En conclusion, il faut d’abord remarquer que le G20 malgré sa structure intergouvernementale, est un groupement informel ayant sélectionné les pays qui le composent d’une façon arbitraire. Il faudrait faire adhérer au G20 l’Union africaine à l’instar de l’Union européenne qui est déjà membre. De plus, ses recommandations ne sont pas contraignantes. Cependant, la présence des Chefs d’Etat à ces Sommets donne au G20 une importance particulière. C’est ainsi qu’au Sommet de Bali étaient présent les Chefs d’Etat de Chine, des Etats-Unis, de la France, et de l’Indonésie pays hôte.
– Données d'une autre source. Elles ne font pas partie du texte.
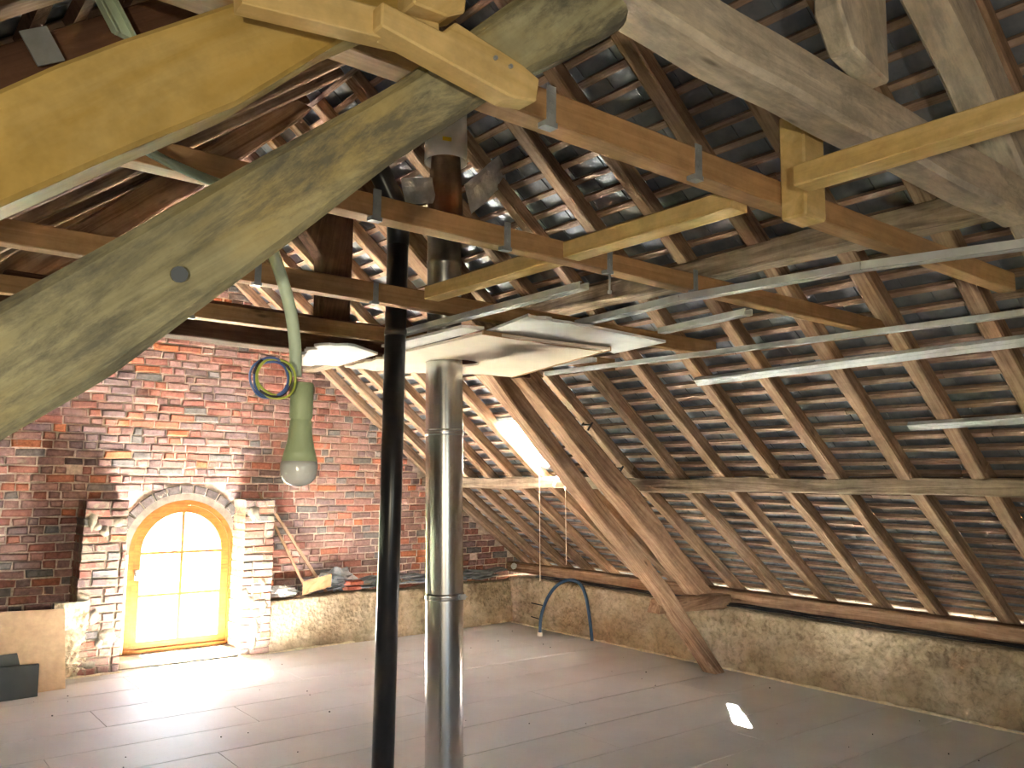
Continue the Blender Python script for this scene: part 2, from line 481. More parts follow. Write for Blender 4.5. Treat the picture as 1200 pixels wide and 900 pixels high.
def brick_verts(cx, cz, lw, lh, y, proud, rnd, cham=0.007):
    """a brick whose worn front stands proud of plane y (towards -y)"""
    j = lambda s=0.0055: rnd.uniform(-s, s)
    a, h = lw / 2, lh / 2
    base = [(cx - a + j(), y + 0.01, cz - h + j()), (cx + a + j(), y + 0.01, cz - h + j()), (cx + a + j(), y + 0.01, cz + h + j()), (cx - a + j(), y + 0.01, cz + h + j())]
    mid = [(p[0], y - proud * 0.45, p[2]) for p in base]
    c = cham
    fr = [(base[0][0] + c, y - proud + j(.002), base[0][2] + c), (base[1][0] - c, y - proud + j(.002), base[1][2] + c), (base[2][0] - c, y - proud + j(.002), base[2][2] - c), (base[3][0] + c, y - proud + j(.002), base[3][2] - c)]
    fs = []
    for s_ in (0, 4):
        for i in range(4): i2 = (i + 1) % 4; fs.append((s_ + i, s_ + i2, s_ + 4 + i2, s_ + 4 + i))
    fs.append((8, 9, 10, 11))
    return base + mid + fr, fs


def emit_bricks(bricks, parent, mat, keep, stuff_name):
    ks = rank_visible([(i, b[0]) for i, b in enumerate(bricks)], 1.0, keep)
    st = MB()
    for i, (c, vs, fs, tint) in enumerate(bricks):
        if i in ks:
            o = mesh_obj('brick', [Vector(v) - Vector(c) for v in vs], fs, mat, parent, False, [tint] * len(vs)); o.location = c
        else: st.add(vs, fs, tint)
    if st.v: tag(st.build(stuff_name, mat, parent), kind='stuff')


rb = random.Random(11); bricks = []
z = 0.0; course = 0
while z < ZRIDGE:
    ch_ = 0.0705; x = XL - 0.3 + rb.uniform(-0.1, 0); prev = 0
    while x < 6.9:
        ln = (0.205 if rb.random() < 0.5 else 0.098) * rb.uniform(0.92, 1.06)
        if rb.random() < 0.08: ln *= 0.7
        cxx, czz = x + ln / 2, z + 0.033 + 0.006 * noise.noise(Vector((x * 0.6, z * 2, 0)))
        edge = zr(cxx) + 0.085
        dd = math.hypot(cxx - WCX, max(czz - WZS, 0))
        hole = (abs(cxx - WCX) < WR_ + 0.02 + ln / 2 and czz < WZS) or (czz >= WZS and (math.hypot(max(abs(cxx - WCX) - ln / 2, 0), czz - WZS) < WR_ + 0.085))
        hidden = (1.62 < cxx < 1.9 or 2.98 < cxx < 3.2) and czz < 1.36
        if czz < edge - 0.05 and not hole and not hidden and czz > 0.3 and not (rb.random() < 0.004):
            vs, fs = brick_verts(cxx, czz, ln, 0.0595, YG, rb.uniform(0.008, 0.026), rb, 0.010)
            bricks.append(((cxx, YG, czz), vs, fs, pick(rb)))
        x += ln + rb.uniform(0.010, 0.015)
    z += ch_; course += 1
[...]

Par contre, le Président russe Vladimir Poutine n’était pas présent, et la Russie a été représentée par le ministre des Affaires étrangères Serguei Lavrov. Les discussions ont été très dures, mais un compromis a été trouvé pour l’établissement de la déclaration finale. La principale décision politique du Sommet de Bali a été la condamnation par la plupart des membres de la guerre en Ukraine, qui a sapé l’économie mondiale. L’autre décision est l’inadmissibilité de l’emploi ou la menace d’emploi d’armes nucléaires. Ces décisions montrent l’isolement de la Russie qui n’a pas été suffisamment défendue par ses partenaires du BRICS : Brésil, Inde, Chine, Afrique du Sud. Cependant malgré cette condamnation, la Russie a continué de bombarder plusieurs localités de l’Ukraine pendant et après le déroulement du G20. Il est difficile dans ces circonstances d’entamer des négociations entre les deux belligérants, d’autant plus que le Président ukrainien Volodymir Zelenski veut récupérer toutes les régions occupées par la Russie y compris la Crimée. Aussi faut-il s’attendre malheureusement à une continuation de la guerre en Ukraine pour une période indéterminée.